[RECORDED DATA]
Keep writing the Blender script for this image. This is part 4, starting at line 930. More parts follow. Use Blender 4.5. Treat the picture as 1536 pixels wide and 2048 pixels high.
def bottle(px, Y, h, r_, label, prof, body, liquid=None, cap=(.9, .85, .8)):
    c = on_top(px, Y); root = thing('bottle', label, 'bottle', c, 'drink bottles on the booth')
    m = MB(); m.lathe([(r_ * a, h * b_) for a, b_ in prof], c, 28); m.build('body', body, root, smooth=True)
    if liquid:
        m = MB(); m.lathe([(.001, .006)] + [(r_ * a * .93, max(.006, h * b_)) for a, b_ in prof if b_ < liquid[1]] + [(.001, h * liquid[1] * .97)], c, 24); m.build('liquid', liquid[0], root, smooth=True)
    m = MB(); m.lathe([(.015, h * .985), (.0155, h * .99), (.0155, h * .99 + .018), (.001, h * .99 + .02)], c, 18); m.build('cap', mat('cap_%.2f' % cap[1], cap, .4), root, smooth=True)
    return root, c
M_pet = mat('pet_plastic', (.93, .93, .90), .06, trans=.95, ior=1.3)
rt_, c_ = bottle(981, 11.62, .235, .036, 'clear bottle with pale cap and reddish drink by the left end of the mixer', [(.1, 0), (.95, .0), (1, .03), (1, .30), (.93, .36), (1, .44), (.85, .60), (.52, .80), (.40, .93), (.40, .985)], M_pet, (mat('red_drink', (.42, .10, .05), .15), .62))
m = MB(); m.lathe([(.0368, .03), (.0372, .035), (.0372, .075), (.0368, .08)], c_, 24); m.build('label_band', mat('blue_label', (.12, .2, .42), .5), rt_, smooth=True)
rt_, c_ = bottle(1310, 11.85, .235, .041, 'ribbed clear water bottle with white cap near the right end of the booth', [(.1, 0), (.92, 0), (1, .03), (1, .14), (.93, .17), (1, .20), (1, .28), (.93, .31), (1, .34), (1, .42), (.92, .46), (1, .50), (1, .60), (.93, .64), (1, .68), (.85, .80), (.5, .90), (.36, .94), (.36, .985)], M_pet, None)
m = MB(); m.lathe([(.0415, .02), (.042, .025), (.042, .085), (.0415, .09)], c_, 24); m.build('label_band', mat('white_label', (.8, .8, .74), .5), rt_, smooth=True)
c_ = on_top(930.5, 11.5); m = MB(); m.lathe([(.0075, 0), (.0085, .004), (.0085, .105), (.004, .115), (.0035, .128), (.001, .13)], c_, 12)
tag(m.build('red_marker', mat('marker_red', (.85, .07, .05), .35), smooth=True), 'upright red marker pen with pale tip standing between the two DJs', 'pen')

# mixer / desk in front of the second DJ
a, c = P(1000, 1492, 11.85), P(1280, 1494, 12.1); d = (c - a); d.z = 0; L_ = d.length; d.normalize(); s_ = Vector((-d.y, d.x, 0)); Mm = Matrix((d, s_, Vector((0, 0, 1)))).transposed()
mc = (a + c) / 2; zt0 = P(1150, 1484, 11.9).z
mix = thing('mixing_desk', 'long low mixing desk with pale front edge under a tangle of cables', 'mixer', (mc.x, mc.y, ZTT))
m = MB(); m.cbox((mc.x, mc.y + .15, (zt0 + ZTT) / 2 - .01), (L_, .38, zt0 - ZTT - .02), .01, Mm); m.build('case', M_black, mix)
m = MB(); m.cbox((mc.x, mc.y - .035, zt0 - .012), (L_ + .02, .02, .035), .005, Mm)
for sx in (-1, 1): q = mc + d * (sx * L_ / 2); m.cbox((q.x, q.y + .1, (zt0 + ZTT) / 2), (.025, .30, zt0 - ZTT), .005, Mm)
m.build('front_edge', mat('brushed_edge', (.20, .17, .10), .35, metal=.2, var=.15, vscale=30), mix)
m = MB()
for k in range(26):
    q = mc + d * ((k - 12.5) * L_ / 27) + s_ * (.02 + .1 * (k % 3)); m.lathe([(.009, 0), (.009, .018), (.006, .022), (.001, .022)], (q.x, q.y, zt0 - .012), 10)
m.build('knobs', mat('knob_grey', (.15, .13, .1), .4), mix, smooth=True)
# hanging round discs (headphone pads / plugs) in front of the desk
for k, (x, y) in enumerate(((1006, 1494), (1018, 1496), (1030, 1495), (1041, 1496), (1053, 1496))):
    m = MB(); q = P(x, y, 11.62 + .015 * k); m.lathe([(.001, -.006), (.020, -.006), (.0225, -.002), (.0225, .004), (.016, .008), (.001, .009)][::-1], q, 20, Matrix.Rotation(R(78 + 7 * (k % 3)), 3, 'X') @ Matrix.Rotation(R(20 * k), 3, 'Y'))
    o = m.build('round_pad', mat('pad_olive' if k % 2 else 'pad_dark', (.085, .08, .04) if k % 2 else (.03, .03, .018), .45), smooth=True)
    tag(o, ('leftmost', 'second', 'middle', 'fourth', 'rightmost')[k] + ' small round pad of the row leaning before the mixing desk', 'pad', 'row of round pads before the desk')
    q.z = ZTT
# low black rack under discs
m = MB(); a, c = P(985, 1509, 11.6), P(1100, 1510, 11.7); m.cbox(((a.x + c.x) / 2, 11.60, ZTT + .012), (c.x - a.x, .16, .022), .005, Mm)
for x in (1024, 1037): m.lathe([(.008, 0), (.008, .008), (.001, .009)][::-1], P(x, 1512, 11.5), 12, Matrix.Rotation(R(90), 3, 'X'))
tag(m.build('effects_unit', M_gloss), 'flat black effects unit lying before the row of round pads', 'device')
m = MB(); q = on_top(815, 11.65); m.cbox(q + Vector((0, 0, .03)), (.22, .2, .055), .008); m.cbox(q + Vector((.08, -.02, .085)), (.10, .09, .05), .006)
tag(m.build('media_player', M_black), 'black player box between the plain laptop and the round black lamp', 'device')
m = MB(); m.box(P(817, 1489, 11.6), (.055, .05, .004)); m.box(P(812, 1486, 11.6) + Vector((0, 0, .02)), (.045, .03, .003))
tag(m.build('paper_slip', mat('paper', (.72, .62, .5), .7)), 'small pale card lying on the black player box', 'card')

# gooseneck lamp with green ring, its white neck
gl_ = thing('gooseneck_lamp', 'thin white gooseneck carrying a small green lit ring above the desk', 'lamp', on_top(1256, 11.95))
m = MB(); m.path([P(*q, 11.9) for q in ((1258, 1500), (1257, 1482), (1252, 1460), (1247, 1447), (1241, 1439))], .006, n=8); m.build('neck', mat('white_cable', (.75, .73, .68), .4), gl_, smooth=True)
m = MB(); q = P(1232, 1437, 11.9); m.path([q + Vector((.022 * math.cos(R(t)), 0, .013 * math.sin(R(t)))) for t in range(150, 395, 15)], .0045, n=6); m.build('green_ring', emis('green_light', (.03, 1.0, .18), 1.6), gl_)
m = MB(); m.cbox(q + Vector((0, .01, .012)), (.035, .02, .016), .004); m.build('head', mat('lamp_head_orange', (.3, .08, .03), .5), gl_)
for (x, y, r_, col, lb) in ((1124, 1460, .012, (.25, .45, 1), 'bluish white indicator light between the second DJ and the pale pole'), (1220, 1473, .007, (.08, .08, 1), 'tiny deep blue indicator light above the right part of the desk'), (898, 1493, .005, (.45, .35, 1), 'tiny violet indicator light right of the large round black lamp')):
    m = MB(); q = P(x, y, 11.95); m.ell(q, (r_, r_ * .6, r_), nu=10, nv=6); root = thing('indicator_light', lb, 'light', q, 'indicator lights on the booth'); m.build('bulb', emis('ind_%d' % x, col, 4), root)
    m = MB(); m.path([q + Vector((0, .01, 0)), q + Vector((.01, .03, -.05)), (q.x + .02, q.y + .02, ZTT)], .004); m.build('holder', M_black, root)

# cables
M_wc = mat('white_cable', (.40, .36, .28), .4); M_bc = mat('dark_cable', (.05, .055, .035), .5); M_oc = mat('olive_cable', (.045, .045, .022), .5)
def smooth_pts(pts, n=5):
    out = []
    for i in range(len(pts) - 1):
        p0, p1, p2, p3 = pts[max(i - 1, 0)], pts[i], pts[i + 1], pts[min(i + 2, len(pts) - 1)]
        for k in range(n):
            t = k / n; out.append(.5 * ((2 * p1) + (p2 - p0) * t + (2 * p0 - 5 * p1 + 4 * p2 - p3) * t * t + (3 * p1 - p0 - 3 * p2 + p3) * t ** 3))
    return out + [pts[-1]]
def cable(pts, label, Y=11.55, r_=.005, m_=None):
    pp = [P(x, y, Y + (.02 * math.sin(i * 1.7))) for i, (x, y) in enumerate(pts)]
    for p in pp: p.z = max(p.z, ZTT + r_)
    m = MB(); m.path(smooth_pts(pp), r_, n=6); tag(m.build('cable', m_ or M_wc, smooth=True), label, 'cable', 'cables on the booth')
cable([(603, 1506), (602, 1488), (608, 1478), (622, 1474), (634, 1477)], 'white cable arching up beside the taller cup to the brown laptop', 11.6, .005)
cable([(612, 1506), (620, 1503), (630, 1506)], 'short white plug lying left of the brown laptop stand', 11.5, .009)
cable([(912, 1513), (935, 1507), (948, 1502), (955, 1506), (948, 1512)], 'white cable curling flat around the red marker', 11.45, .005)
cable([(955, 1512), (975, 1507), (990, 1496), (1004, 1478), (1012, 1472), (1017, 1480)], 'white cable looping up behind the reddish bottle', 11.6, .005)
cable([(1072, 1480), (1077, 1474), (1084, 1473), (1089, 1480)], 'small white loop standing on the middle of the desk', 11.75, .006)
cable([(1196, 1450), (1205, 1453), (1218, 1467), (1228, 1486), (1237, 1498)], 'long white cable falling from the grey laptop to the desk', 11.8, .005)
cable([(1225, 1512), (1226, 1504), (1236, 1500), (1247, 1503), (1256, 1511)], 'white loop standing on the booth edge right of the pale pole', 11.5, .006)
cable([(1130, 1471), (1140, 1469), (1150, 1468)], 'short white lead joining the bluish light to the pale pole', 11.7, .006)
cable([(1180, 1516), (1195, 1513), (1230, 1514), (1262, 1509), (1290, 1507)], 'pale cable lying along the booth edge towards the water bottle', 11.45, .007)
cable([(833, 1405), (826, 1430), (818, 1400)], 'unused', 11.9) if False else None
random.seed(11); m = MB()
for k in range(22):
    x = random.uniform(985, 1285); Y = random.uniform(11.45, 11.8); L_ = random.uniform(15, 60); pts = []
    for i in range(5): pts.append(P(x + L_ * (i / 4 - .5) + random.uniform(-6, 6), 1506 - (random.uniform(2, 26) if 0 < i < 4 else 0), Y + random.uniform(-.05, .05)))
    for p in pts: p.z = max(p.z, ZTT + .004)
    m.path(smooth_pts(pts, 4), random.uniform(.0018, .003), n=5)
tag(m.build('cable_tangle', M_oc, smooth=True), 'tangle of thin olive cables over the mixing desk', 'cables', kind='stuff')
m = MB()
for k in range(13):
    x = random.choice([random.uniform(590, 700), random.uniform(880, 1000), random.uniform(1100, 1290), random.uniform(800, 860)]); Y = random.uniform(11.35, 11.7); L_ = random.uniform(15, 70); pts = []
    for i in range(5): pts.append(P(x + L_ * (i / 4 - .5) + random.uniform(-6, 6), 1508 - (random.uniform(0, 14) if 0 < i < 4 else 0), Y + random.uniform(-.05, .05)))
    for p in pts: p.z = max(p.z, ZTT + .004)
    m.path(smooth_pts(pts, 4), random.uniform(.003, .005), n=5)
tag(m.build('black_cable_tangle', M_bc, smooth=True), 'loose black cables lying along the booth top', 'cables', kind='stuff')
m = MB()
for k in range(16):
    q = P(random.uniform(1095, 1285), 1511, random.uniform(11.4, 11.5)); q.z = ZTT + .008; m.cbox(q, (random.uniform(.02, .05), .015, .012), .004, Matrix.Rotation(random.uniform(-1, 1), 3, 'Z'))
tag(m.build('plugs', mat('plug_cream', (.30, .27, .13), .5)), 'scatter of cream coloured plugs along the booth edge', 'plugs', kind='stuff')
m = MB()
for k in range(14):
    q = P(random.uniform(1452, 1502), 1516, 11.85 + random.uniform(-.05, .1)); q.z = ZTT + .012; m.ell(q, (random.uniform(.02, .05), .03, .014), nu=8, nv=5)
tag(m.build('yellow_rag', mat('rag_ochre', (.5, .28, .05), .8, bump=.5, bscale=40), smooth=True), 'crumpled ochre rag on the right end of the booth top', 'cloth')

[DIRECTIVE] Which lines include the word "part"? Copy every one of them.

[EXERCISE SOLUTION]
Keep writing the Blender script for this image. This is part 4, starting at line 930. More parts follow. Use Blender 4.5. Treat the picture as 1536 pixels wide and 2048 pixels high.
for (x, y, r_, col, lb) in ((1124, 1460, .012, (.25, .45, 1), 'bluish white indicator light between the second DJ and the pale pole'), (1220, 1473, .007, (.08, .08, 1), 'tiny deep blue indicator light above the right part of the desk'), (898, 1493, .005, (.45, .35, 1), 'tiny violet indicator light right of the large round black lamp')):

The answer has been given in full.